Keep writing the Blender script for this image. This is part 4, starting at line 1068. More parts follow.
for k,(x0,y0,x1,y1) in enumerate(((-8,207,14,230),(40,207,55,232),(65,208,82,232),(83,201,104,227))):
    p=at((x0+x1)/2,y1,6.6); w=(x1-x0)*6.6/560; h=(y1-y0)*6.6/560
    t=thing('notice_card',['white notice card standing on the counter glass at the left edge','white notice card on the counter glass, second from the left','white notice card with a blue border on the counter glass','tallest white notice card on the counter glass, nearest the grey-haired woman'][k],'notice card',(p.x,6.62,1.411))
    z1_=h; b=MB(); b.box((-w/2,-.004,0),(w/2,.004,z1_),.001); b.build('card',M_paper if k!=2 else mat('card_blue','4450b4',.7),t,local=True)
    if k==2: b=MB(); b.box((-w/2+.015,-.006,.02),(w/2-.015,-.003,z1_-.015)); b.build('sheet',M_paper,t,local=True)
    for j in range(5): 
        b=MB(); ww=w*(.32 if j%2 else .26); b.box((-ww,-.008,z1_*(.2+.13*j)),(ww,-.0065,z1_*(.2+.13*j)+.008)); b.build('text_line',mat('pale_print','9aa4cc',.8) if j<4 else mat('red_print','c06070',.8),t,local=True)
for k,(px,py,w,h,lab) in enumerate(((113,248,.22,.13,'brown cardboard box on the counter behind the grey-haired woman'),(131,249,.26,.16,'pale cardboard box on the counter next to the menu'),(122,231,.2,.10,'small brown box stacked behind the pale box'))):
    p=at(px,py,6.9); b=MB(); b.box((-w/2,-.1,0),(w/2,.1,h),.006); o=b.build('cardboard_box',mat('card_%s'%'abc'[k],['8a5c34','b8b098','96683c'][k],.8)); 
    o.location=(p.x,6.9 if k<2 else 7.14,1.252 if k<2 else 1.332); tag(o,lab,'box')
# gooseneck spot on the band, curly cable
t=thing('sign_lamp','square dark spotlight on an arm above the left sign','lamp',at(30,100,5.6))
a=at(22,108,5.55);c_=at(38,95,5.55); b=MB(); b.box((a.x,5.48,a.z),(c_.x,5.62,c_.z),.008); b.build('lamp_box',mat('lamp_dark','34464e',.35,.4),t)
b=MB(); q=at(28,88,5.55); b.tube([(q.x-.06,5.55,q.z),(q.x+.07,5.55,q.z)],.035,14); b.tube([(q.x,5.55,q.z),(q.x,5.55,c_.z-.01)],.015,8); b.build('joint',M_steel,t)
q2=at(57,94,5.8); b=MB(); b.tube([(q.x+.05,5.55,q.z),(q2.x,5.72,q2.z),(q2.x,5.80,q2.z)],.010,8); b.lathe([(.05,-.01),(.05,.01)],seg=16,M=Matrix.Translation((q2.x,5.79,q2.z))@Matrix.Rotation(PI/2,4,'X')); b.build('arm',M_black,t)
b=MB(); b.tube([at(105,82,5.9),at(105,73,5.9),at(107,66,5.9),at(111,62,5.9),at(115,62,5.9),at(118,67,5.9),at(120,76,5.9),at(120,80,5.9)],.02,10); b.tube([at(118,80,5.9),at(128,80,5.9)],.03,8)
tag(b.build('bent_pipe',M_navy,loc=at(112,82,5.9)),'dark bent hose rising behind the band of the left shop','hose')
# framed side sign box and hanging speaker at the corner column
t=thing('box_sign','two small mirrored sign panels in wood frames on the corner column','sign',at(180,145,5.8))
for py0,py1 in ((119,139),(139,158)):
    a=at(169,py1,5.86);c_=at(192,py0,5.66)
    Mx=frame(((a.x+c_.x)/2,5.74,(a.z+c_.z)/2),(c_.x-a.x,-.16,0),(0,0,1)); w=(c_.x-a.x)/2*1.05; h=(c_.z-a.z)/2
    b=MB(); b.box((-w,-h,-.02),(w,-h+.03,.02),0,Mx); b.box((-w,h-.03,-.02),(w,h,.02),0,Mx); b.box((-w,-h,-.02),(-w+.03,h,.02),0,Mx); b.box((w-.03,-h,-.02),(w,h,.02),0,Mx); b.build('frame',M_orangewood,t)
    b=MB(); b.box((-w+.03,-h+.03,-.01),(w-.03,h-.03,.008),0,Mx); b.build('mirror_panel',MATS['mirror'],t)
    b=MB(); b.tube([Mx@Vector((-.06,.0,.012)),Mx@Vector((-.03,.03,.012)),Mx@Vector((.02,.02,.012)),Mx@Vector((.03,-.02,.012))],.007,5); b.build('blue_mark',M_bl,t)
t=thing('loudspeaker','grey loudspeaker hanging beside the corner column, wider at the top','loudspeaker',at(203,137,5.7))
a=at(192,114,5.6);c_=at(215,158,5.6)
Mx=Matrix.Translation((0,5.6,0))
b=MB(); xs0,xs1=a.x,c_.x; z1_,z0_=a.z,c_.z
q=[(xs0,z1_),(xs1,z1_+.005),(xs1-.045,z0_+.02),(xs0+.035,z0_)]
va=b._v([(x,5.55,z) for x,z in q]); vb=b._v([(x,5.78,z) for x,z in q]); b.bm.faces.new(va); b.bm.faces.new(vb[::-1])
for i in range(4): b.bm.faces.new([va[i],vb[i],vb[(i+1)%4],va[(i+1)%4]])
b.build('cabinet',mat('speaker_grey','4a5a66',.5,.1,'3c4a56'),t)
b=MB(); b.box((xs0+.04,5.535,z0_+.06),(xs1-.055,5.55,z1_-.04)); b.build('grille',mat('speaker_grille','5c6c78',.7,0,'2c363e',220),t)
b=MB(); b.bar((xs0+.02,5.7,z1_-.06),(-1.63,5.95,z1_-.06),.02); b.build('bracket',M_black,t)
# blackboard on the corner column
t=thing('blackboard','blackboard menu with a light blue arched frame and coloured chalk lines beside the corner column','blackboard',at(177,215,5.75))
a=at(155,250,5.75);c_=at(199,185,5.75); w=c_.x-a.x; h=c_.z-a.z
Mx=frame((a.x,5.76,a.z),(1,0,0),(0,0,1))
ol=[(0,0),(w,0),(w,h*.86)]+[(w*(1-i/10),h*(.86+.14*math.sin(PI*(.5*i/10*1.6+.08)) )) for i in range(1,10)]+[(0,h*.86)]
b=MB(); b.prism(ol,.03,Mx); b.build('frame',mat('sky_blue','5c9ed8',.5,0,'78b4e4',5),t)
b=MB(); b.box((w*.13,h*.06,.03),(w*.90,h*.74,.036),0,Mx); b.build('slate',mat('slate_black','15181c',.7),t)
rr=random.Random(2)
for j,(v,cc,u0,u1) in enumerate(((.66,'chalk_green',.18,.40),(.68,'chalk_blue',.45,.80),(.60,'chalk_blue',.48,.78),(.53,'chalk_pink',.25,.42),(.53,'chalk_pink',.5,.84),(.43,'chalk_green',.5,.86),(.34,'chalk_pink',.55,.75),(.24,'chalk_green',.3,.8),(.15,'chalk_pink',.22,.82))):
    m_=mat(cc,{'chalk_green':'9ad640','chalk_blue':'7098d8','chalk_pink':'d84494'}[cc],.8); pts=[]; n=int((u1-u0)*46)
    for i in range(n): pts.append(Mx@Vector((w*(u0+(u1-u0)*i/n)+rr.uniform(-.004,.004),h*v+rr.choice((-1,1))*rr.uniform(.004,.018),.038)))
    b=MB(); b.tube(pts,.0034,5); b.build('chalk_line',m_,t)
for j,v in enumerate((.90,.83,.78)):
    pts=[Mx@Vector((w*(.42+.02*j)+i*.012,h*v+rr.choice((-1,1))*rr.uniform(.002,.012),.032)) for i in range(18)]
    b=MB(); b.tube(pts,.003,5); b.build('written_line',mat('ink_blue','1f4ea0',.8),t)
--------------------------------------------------
→ **Written instruction**
Reproduce the full listing exactly.

→ **Output below**
Keep writing the Blender script for this image. This is part 4, starting at line 1068. More parts follow.
for k,(x0,y0,x1,y1) in enumerate(((-8,207,14,230),(40,207,55,232),(65,208,82,232),(83,201,104,227))):
    p=at((x0+x1)/2,y1,6.6); w=(x1-x0)*6.6/560; h=(y1-y0)*6.6/560
    t=thing('notice_card',['white notice card standing on the counter glass at the left edge','white notice card on the counter glass, second from the left','white notice card with a blue border on the counter glass','tallest white notice card on the counter glass, nearest the grey-haired woman'][k],'notice card',(p.x,6.62,1.411))
    z1_=h; b=MB(); b.box((-w/2,-.004,0),(w/2,.004,z1_),.001); b.build('card',M_paper if k!=2 else mat('card_blue','4450b4',.7),t,local=True)
    if k==2: b=MB(); b.box((-w/2+.015,-.006,.02),(w/2-.015,-.003,z1_-.015)); b.build('sheet',M_paper,t,local=True)
    for j in range(5): 
        b=MB(); ww=w*(.32 if j%2 else .26); b.box((-ww,-.008,z1_*(.2+.13*j)),(ww,-.0065,z1_*(.2+.13*j)+.008)); b.build('text_line',mat('pale_print','9aa4cc',.8) if j<4 else mat('red_print','c06070',.8),t,local=True)
for k,(px,py,w,h,lab) in enumerate(((113,248,.22,.13,'brown cardboard box on the counter behind the grey-haired woman'),(131,249,.26,.16,'pale cardboard box on the counter next to the menu'),(122,231,.2,.10,'small brown box stacked behind the pale box'))):
    p=at(px,py,6.9); b=MB(); b.box((-w/2,-.1,0),(w/2,.1,h),.006); o=b.build('cardboard_box',mat('card_%s'%'abc'[k],['8a5c34','b8b098','96683c'][k],.8)); 
    o.location=(p.x,6.9 if k<2 else 7.14,1.252 if k<2 else 1.332); tag(o,lab,'box')
# gooseneck spot on the band, curly cable
t=thing('sign_lamp','square dark spotlight on an arm above the left sign','lamp',at(30,100,5.6))
a=at(22,108,5.55);c_=at(38,95,5.55); b=MB(); b.box((a.x,5.48,a.z),(c_.x,5.62,c_.z),.008); b.build('lamp_box',mat('lamp_dark','34464e',.35,.4),t)
b=MB(); q=at(28,88,5.55); b.tube([(q.x-.06,5.55,q.z),(q.x+.07,5.55,q.z)],.035,14); b.tube([(q.x,5.55,q.z),(q.x,5.55,c_.z-.01)],.015,8); b.build('joint',M_steel,t)
q2=at(57,94,5.8); b=MB(); b.tube([(q.x+.05,5.55,q.z),(q2.x,5.72,q2.z),(q2.x,5.80,q2.z)],.010,8); b.lathe([(.05,-.01),(.05,.01)],seg=16,M=Matrix.Translation((q2.x,5.79,q2.z))@Matrix.Rotation(PI/2,4,'X')); b.build('arm',M_black,t)
b=MB(); b.tube([at(105,82,5.9),at(105,73,5.9),at(107,66,5.9),at(111,62,5.9),at(115,62,5.9),at(118,67,5.9),at(120,76,5.9),at(120,80,5.9)],.02,10); b.tube([at(118,80,5.9),at(128,80,5.9)],.03,8)
tag(b.build('bent_pipe',M_navy,loc=at(112,82,5.9)),'dark bent hose rising behind the band of the left shop','hose')
# framed side sign box and hanging speaker at the corner column
t=thing('box_sign','two small mirrored sign panels in wood frames on the corner column','sign',at(180,145,5.8))
for py0,py1 in ((119,139),(139,158)):
    a=at(169,py1,5.86);c_=at(192,py0,5.66)
    Mx=frame(((a.x+c_.x)/2,5.74,(a.z+c_.z)/2),(c_.x-a.x,-.16,0),(0,0,1)); w=(c_.x-a.x)/2*1.05; h=(c_.z-a.z)/2
    b=MB(); b.box((-w,-h,-.02),(w,-h+.03,.02),0,Mx); b.box((-w,h-.03,-.02),(w,h,.02),0,Mx); b.box((-w,-h,-.02),(-w+.03,h,.02),0,Mx); b.box((w-.03,-h,-.02),(w,h,.02),0,Mx); b.build('frame',M_orangewood,t)
    b=MB(); b.box((-w+.03,-h+.03,-.01),(w-.03,h-.03,.008),0,Mx); b.build('mirror_panel',MATS['mirror'],t)
    b=MB(); b.tube([Mx@Vector((-.06,.0,.012)),Mx@Vector((-.03,.03,.012)),Mx@Vector((.02,.02,.012)),Mx@Vector((.03,-.02,.012))],.007,5); b.build('blue_mark',M_bl,t)
t=thing('loudspeaker','grey loudspeaker hanging beside the corner column, wider at the top','loudspeaker',at(203,137,5.7))
a=at(192,114,5.6);c_=at(215,158,5.6)
Mx=Matrix.Translation((0,5.6,0))
b=MB(); xs0,xs1=a.x,c_.x; z1_,z0_=a.z,c_.z
q=[(xs0,z1_),(xs1,z1_+.005),(xs1-.045,z0_+.02),(xs0+.035,z0_)]
va=b._v([(x,5.55,z) for x,z in q]); vb=b._v([(x,5.78,z) for x,z in q]); b.bm.faces.new(va); b.bm.faces.new(vb[::-1])
for i in range(4): b.bm.faces.new([va[i],vb[i],vb[(i+1)%4],va[(i+1)%4]])
b.build('cabinet',mat('speaker_grey','4a5a66',.5,.1,'3c4a56'),t)
b=MB(); b.box((xs0+.04,5.535,z0_+.06),(xs1-.055,5.55,z1_-.04)); b.build('grille',mat('speaker_grille','5c6c78',.7,0,'2c363e',220),t)
b=MB(); b.bar((xs0+.02,5.7,z1_-.06),(-1.63,5.95,z1_-.06),.02); b.build('bracket',M_black,t)
# blackboard on the corner column
t=thing('blackboard','blackboard menu with a light blue arched frame and coloured chalk lines beside the corner column','blackboard',at(177,215,5.75))
a=at(155,250,5.75);c_=at(199,185,5.75); w=c_.x-a.x; h=c_.z-a.z
Mx=frame((a.x,5.76,a.z),(1,0,0),(0,0,1))
ol=[(0,0),(w,0),(w,h*.86)]+[(w*(1-i/10),h*(.86+.14*math.sin(PI*(.5*i/10*1.6+.08)) )) for i in range(1,10)]+[(0,h*.86)]
b=MB(); b.prism(ol,.03,Mx); b.build('frame',mat('sky_blue','5c9ed8',.5,0,'78b4e4',5),t)
b=MB(); b.box((w*.13,h*.06,.03),(w*.90,h*.74,.036),0,Mx); b.build('slate',mat('slate_black','15181c',.7),t)
rr=random.Random(2)
for j,(v,cc,u0,u1) in enumerate(((.66,'chalk_green',.18,.40),(.68,'chalk_blue',.45,.80),(.60,'chalk_blue',.48,.78),(.53,'chalk_pink',.25,.42),(.53,'chalk_pink',.5,.84),(.43,'chalk_green',.5,.86),(.34,'chalk_pink',.55,.75),(.24,'chalk_green',.3,.8),(.15,'chalk_pink',.22,.82))):
    m_=mat(cc,{'chalk_green':'9ad640','chalk_blue':'7098d8','chalk_pink':'d84494'}[cc],.8); pts=[]; n=int((u1-u0)*46)
    for i in range(n): pts.append(Mx@Vector((w*(u0+(u1-u0)*i/n)+rr.uniform(-.004,.004),h*v+rr.choice((-1,1))*rr.uniform(.004,.018),.038)))
    b=MB(); b.tube(pts,.0034,5); b.build('chalk_line',m_,t)
for j,v in enumerate((.90,.83,.78)):
    pts=[Mx@Vector((w*(.42+.02*j)+i*.012,h*v+rr.choice((-1,1))*rr.uniform(.002,.012),.032)) for i in range(18)]
    b=MB(); b.tube(pts,.003,5); b.build('written_line',mat('ink_blue','1f4ea0',.8),t)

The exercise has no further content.